Dans ce lieu très austère, les pratiques intenses commençaient à 5 heures du matin pour finir vers 23 heures, moment où nous faisions un dernier effort pour notre corps endolori, celui de dérouler notre futon pour enfin nous écrouler de fatigue. Les activité se succédaient sans pause : réveil musculaire pieds nus dans la neige, récitation du Hannya Shingyo, Zazen, jogging sur les pentes du Fujiyama, bain dans l’eau glacé, pratiques du Okido, le yoga dynamique japonais, marche silencieuse dans la campagne environnante, longues méditations, shiatsu, arts martiaux, ikebana, chanoyu, sutras, pratiques respiratoires, enseignements, … et repas.

Dès le premier jour, en raison de l’intensité des enseignements, le corps devenait douloureux, même pour un sportif comme moi habitué à faire 8 heures de sport par jour. Le seul moment que j’attendais avec impatience, c’était les repas pour un réconfort du corps. Mais ce premier repas pour le novice que j’étais, me consterna. Nous installions des tables basses dans la salle même où nous avions pratiqué les activités du matin. Unité de lieu et d’action, comme au théâtre ! Et effectivement le repas participait à l’entraînement intégral pensé par Oki Sensei.

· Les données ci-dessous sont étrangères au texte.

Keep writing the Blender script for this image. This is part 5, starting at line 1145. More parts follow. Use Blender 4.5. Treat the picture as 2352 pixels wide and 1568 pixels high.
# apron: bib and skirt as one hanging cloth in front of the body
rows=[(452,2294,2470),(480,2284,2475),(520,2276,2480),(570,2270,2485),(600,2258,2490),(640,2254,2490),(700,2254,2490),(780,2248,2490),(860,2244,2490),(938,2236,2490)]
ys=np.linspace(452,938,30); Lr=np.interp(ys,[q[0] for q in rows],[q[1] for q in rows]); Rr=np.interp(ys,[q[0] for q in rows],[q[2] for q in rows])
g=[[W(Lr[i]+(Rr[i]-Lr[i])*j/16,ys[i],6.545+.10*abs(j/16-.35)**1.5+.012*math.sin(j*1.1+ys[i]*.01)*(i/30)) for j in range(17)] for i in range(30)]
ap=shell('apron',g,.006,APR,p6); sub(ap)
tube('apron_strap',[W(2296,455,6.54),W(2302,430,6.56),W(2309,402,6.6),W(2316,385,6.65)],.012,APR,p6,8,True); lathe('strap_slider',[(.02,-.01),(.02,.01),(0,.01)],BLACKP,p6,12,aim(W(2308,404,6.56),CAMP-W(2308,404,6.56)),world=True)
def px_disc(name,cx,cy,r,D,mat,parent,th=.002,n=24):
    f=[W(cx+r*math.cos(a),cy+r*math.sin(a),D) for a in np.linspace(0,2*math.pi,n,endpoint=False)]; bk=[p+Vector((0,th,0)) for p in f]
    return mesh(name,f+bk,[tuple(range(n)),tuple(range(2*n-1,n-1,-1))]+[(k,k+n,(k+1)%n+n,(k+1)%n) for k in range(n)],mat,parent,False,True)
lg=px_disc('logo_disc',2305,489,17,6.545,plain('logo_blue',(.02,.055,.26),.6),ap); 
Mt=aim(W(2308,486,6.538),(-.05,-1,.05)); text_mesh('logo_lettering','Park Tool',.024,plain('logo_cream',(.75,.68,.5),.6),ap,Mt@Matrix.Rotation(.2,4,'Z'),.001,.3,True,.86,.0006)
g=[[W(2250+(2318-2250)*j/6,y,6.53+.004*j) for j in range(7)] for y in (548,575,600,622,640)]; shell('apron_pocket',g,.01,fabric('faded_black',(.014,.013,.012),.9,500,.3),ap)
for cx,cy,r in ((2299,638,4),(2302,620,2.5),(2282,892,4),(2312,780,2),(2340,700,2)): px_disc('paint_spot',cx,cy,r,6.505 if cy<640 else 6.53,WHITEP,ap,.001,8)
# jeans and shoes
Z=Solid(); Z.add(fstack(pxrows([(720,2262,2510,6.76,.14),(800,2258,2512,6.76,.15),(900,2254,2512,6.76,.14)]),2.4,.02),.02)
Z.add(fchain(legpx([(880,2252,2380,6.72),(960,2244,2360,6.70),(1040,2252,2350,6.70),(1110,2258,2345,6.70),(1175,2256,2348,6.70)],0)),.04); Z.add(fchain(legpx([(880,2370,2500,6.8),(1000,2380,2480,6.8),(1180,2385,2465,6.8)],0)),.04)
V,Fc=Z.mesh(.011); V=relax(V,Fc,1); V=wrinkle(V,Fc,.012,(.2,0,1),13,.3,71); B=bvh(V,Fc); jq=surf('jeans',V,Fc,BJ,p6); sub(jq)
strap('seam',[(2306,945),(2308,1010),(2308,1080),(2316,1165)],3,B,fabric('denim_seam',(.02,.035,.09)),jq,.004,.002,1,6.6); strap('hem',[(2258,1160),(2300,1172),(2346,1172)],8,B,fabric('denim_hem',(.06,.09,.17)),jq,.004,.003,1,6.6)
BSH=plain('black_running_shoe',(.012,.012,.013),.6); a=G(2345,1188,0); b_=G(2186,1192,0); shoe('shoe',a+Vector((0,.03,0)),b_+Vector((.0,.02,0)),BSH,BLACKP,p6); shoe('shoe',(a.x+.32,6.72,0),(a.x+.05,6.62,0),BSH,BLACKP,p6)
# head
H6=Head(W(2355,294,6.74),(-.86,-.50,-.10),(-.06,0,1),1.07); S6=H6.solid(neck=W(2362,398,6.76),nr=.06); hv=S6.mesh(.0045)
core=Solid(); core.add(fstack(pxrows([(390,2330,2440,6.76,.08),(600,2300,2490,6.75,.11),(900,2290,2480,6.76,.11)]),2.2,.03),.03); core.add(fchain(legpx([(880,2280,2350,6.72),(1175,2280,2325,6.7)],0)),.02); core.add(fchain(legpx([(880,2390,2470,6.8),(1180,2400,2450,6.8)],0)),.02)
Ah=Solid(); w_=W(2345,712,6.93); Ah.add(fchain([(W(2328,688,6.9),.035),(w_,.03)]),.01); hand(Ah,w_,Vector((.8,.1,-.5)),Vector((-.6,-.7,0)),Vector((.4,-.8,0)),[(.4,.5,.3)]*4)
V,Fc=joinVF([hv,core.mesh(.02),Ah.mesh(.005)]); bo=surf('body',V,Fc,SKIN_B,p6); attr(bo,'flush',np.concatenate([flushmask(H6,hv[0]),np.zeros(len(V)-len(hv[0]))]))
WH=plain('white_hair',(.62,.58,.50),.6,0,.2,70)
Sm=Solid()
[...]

J’avais faim, et l’envie de communiquer avec mes compagnons de pratique me démangeait. J’imaginais un bon repas convivial et paisible. Nous avons récité un texte, mains jointes en gacho, les coudes à la hauteur des épaules. Cette prière commençait par : « Je promets de ne manger que ce qui convient à mon corps … ». Un petit bol de soupe au miso, suivi d’une tasse remplie de quelques gains de riz, légumes et algue Wakamé constituaient le repas principal de la journée. En trois bouchées, le contenu du « plat principal » pouvait être avalé ! J’avais envie de parler, mais mes compagnons de pratique mangeaient les yeux fermés et mâchaient consciencieusement : 50 fois chaque bouchée, parfois 100 fois ! Pour moi, le repas représentait un moment de communication chaleureuse et un plaisir viscéral de manger. J’avais une faim de loup, et je voyais mal ce micro-repas végétalien me soutenir pendant les semaines à venir.

Mon voisin de droite poussa du bout de ses baguettes un morceau de légume. Mon voisin de gauche mit de côté une graine de sésame. Ils ne prenaient que ce qui leur semblait bon pour leur corps !

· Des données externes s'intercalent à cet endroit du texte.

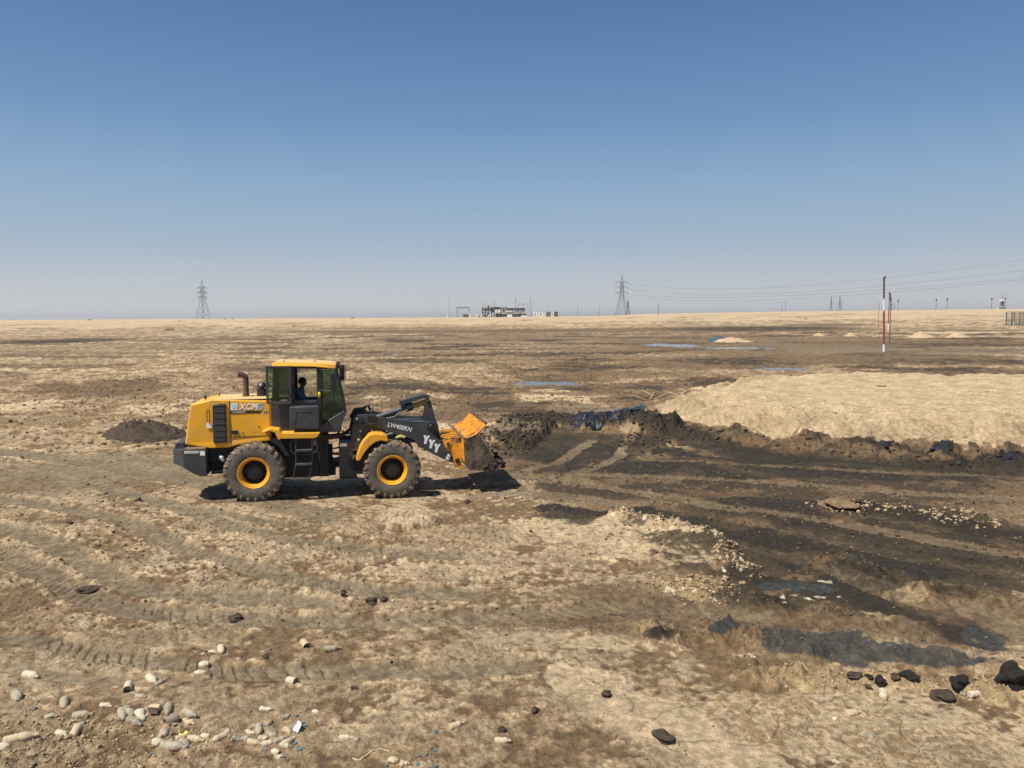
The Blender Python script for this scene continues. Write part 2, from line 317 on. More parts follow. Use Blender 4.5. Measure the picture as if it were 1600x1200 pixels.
# low plates of crust: pale flats with brown scabs standing a little proud
scn = .5*PAT+.55*N_fin+.22*N_mic+.2*BIL; scab = sst(.06, .14, scn); scab2 = sst(.36, .44, scn+.1*N_mid)
Zd = np.minimum(rough, 1.7)*(.020*N_mid+.018*BIL+.022*N_fin+.020*N_mic+.020*BL2+.010*RDG)
Zd += (.016*scab+.018*scab2)*np.clip(1-grey, 0, 1)*np.clip(rough, 0, 1)*(1-.8*plat)*sst(34, 20, GR)
midr = sst(21, 34, GR)*(1-.6*sst(90, 300, GR))*(1-plat*.9)*(1-.6*np.clip(dark, 0, 1))*(1-.75*grey)
Zd += midr*(.060*BILM+.048*N_fin+.036*BIL+.03*N_mic+.02*N_mid)*np.clip(GR/40, .7, 2.2)
Zd *= 1-.38*sst(17, 10, GR)
Z += Zd*(1-.95*basins)
Z = Z*(1-lm)+(tgt+Zd*.6)*lm
Z -= basins*.16
# dry cracks in the pale flats
crk = sst(.955, .99, 1-np.abs(pn(GX*1.7+WX*.5, GY*1.7+WY*.5, 61))*.9-.02*np.abs(N_mic))*sst(16, 9, GR)*sst(-.3, .3, N_mid+.2)
Z -= crk*.010*(pale > .4)
# ------------------------------------------------------------------ ground colour (albedo only)
def lerp(c, col, m):
    m = np.clip(m, 0, 1)[:, None]; return c*(1-m)+np.array(col, np.float32)[None]*m
TAN = (.335, .235, .142); BROWN = (.140, .090, .052); PALE = (.575, .435, .285); DARK = (.030, .023, .016); GREY = (.235, .182, .120)
C = np.tile(np.array(TAN, np.float32), (len(GX), 1))
nA = N_mid*.35+N_fin*.45+.55*PAT+.30*N_mic
C = lerp(C, (.50, .38, .255), sst(.02, .16, nA+.3*N_big+.06*sst(16, 9, GR))*.85)
C = lerp(C, (.175, .108, .057), sst(.12, .26, -nA)*.7)
mid = sst(16, 30, GR)*sst(120, 60, GR)
C = lerp(C, (.26, .17, .092), mid*.35)
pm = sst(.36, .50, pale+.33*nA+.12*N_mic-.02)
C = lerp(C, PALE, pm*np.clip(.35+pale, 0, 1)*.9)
ph = plat*sst(-.1, .5, -N_fin+.25*N_mic+.3*slp); C = lerp(C, (.44, .325, .205), ph*.65); C = lerp(C, (.33, .235, .145), plat*slp*sst(.0, .3, nA+.1)*.6)
gm = sst(.34, .52, grey+.16*nA); C = lerp(C, GREY, gm*.85)
bm = sst(.38, .52, brown+.40*nA+.14*N_mic-.02); C = lerp(C, BROWN, bm*(.55+.35*np.clip(brown, 0, 1))*(1-.45*gm))
# scab crust over whatever is dry
sm = (.55*scab+.45*scab2)*sst(-.5, .5, N_mid+.4)*(1-gm)*(1-plat*.8)*sst(30, 18, GR); C = lerp(C, (.165, .105, .058), sm*.62*np.clip(rough*1.5, 0, 1))
fm = sst(.02, .16, .55*BL2+.5*N_mic+.45*N_mid+.2*N_fin-.10)*brr*(1-sst(.3, .6, sw)); C = lerp(C, (.25, .165, .085), fm*.72)
ym = sst(.3, .6, yel+.35*nA)*(yel > .05); C = lerp(C, (.40, .295, .165), ym*.75)
dark -= .30*sst(.12, .5, -PAT+.4*N_mid)*(1-berm)*(1-.85*foot2)*(1-.8*pit)*(dark > .05)
dm = sst(.30, .48, dark+.30*nA+.12*N_mic); C = lerp(C, (.068, .050, .031), dm*(.80+.18*np.clip(dark, 0, 1))*(1-.62*gm))
dd = sst(.55, .90, dark+.30*nA); C = lerp(C, DARK, dd*.75*(1-.8*gm))
wm = sst(.34, .46, wet+.50*nA)*(wet > .05); C = lerp(C, (.055, .056, .053), wm*.92); C = lerp(C, (.115, .09, .06), wm*sst(.15, .5, N_fin*.6+PAT*.5)*.6)
sl = sst(.60, .75, salt*.6+.75*N_mic+.3*N_fin)*(salt > .12); C = lerp(C, (.66, .58, .44), sl*.9)
C = lerp(C, (.10, .075, .045), basins*.6)
C = lerp(C, (.09, .06, .035), crk*.55*(pale > .4))
C *= (1+.24*N_mic+.08*N_fin)[:, None]; C *= np.array([1., .985, .895], np.float32)*.92
C = np.clip(C, .008, .72)
ro = np.clip(.92-.50*wm-.22*dd-.5*basins*.5, .3, 1)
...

Trente ans plus tard, je sais que ma promesse tant de fois récitée n’est pas toujours respectée. Globalement, elle m’a rendu attentif à l’aliment lui-même. En mâchant, je converse même avec lui : je n’avais pas prévu cette autre forme de convivialité.

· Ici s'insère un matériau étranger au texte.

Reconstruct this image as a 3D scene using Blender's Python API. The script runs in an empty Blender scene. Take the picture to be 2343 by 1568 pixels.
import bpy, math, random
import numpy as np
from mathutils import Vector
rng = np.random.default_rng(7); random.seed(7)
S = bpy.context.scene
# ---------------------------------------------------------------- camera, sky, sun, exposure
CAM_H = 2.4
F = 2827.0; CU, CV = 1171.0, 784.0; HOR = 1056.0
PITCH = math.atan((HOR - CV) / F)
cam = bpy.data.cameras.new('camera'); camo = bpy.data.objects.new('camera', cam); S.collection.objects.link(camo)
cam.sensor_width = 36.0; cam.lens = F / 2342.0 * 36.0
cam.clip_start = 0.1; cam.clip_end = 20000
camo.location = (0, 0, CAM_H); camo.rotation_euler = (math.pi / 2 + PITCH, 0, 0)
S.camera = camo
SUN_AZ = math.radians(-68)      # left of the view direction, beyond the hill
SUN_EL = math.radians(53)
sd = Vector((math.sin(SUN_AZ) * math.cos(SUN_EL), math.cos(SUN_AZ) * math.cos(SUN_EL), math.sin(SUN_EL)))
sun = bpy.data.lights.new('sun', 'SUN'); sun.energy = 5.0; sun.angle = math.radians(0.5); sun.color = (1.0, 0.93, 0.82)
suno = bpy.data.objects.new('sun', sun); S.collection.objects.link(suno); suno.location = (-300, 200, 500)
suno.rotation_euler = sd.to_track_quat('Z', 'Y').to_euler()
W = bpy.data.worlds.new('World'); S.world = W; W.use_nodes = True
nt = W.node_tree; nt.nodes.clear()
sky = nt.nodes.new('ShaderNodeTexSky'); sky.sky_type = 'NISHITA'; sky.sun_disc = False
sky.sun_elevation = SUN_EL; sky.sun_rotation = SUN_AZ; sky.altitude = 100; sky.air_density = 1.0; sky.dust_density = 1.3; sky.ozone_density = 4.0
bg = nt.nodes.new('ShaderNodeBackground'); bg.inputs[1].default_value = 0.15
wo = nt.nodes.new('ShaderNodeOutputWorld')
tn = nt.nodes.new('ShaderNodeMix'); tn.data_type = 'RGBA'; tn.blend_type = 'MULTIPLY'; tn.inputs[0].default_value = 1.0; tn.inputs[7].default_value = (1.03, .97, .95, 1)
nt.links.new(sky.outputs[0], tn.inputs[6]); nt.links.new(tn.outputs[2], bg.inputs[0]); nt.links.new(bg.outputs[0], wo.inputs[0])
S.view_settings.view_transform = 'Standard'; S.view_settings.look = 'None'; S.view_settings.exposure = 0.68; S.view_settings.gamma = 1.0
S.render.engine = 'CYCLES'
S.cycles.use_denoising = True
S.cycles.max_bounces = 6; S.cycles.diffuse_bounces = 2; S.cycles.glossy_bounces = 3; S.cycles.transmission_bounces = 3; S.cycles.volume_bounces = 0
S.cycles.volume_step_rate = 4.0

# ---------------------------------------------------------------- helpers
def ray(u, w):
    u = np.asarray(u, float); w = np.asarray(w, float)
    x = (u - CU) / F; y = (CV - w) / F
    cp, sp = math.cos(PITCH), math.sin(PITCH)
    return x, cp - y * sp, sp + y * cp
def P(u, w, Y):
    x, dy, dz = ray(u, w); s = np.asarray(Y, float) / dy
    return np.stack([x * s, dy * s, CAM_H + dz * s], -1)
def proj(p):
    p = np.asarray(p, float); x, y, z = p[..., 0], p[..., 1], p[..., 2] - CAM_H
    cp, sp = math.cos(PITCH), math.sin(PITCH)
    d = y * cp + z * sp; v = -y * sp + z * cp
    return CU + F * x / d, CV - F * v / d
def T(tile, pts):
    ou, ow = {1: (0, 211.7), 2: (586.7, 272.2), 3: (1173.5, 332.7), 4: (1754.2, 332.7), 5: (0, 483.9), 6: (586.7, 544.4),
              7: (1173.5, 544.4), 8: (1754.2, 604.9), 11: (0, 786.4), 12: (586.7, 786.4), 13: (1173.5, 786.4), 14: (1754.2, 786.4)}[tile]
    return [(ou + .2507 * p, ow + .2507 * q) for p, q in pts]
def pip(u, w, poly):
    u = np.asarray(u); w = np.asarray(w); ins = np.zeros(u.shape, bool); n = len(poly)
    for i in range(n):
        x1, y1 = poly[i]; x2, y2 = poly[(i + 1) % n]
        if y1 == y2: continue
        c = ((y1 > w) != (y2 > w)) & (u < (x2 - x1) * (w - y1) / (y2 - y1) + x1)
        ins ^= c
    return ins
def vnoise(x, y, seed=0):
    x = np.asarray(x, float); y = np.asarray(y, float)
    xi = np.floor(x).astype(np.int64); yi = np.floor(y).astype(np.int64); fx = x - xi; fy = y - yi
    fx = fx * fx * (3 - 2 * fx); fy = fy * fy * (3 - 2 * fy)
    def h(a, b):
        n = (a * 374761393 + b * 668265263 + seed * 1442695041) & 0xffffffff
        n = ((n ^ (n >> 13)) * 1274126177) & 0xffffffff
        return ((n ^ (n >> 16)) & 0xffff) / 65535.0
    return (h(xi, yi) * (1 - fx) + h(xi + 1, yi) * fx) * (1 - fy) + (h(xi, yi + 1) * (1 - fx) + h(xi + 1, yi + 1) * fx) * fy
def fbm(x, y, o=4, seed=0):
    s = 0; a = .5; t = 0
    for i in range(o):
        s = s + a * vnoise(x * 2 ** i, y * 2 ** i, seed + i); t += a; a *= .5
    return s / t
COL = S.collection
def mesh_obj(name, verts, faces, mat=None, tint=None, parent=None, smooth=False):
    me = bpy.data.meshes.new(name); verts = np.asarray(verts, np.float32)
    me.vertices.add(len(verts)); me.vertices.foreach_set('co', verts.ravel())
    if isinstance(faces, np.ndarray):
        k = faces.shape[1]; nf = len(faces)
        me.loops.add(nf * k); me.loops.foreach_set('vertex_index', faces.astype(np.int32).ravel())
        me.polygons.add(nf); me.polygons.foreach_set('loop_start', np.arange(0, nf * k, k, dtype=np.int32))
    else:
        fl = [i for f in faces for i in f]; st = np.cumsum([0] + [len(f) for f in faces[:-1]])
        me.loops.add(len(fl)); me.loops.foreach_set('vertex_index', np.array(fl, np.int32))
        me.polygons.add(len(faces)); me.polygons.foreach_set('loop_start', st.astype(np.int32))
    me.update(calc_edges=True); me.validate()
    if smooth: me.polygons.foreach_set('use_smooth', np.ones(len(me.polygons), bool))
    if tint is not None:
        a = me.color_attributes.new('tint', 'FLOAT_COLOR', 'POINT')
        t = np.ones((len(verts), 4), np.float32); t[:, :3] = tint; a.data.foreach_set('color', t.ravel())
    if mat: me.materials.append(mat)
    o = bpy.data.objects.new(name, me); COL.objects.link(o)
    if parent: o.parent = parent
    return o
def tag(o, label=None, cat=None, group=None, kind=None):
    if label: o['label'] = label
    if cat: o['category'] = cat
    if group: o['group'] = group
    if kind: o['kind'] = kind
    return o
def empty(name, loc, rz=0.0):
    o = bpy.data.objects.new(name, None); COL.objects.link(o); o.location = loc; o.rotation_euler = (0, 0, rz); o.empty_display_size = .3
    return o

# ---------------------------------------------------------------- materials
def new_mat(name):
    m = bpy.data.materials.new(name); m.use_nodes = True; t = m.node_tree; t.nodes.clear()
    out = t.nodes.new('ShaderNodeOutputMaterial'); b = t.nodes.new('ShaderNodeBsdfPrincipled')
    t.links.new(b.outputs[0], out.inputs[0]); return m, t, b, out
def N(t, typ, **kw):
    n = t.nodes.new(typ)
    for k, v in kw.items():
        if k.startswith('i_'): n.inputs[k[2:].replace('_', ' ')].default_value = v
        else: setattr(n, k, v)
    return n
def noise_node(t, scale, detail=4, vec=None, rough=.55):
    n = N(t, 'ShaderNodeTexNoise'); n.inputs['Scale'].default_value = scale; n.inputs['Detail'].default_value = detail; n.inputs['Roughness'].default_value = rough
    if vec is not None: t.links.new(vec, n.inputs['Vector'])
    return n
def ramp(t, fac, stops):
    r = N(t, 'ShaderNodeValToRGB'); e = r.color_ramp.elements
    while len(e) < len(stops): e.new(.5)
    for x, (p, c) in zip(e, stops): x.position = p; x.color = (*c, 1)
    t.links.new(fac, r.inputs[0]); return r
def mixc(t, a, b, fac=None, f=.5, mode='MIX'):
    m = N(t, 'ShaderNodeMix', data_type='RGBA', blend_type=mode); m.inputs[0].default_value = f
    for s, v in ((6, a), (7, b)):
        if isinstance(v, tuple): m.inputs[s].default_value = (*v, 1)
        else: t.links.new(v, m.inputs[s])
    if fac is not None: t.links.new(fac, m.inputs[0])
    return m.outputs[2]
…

D’où la question que je me suis posée et que je vous pose :

La vision juste de nos besoins et l’action juste de manger

sont-elles possibles dans notre quotidien d’occidentaux ?

Manger, une pratique bouddhiste toute simple, si simple, trop simple ?

ou accessible à qui veut ?

Je vous souhaite de bons repas, de ceux qui rendent heureux.